O "jeitinho" era receber o pagamento adiantado, colocar na poupança, e pagar os 30% de contribuição com os rendimentos da ciranda inflacionária.
"Quando ele descobriu isso, os sete vereadores viraram inimigos do Roberto e começaram a queimar", disse Lula. Houve ameaças respectivas de comissões de ética, mas ficou tudo por isso mesmo. Segundo Lula, o episódio agastou Teixeira e fez com que aos poucos fosse se afastando do PT.
Houve um outro "problema muito sério" em 1988, prossegue Lula. Deu-se que Maurício Soares, eleito prefeito de São Bernardo pelo PT, convidou seu amigo Teixeira para assumir a secretaria jurídica do município.

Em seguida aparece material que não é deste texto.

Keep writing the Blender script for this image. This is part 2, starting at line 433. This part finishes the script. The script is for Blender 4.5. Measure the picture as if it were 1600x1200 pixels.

Já com planos de mudar-se para Miami, Teixeira relutou -e foi preciso "um trabalho muito longo de convencimento" para que aceitasse. "Quando o Roberto aceitou, essa é outra coisa que eu não queria que tivesse no relatório, a mulher do Maurício vetou..."
"A mulher do Maurício", comentou um integrante da comissão. E Lula retomou: "Porque tinha um conflito com as duas mulheres que eu não vou entrar nessa história".
O fato é que, a partir daí, embora crescendo a relação de amizade com Lula, o advogado ficou ressentido e foi se afastando.
Campinas
Outra coisa que Lula não queria que saísse -e novamente pediu isso à comissão- diz respeito à sua opinião sobre o ex-petista Jacó Bittar, ex-prefeito de Campinas, no momento arrolado como testemunha de defesa de Lula em um dos processos judiciais que está movendo contra Paulo de Tarso Venceslau.
A pergunta da comissão versava sobre o encontro que teria havido entre Jacó, Lula e Venceslau, onde o segundo tentaria convencer o terceiro sobre a conveniência de contratar a Cpem em Campinas (99 km a noroeste de SP).
Lula negou o encontro, com a seguinte declaração: "Eu nunca confiei politicamente no Jacó, portanto eu jamais iria conversar de dinheiro com o Jacó, ou seja, o Hélio (Bicudo) foi candidato majoritário em 82 e o Jacó nunca foi uma pessoa que merecesse da minha parte confiança sobre assuntos que não pudessem ficar públicos (...) Eu tinha uma desconfiança política no Jacó muito grande e quem conhece o Jacó bem sabe também que ele não teria coragem de discutir um assunto qualquer fosse desses em público (...)".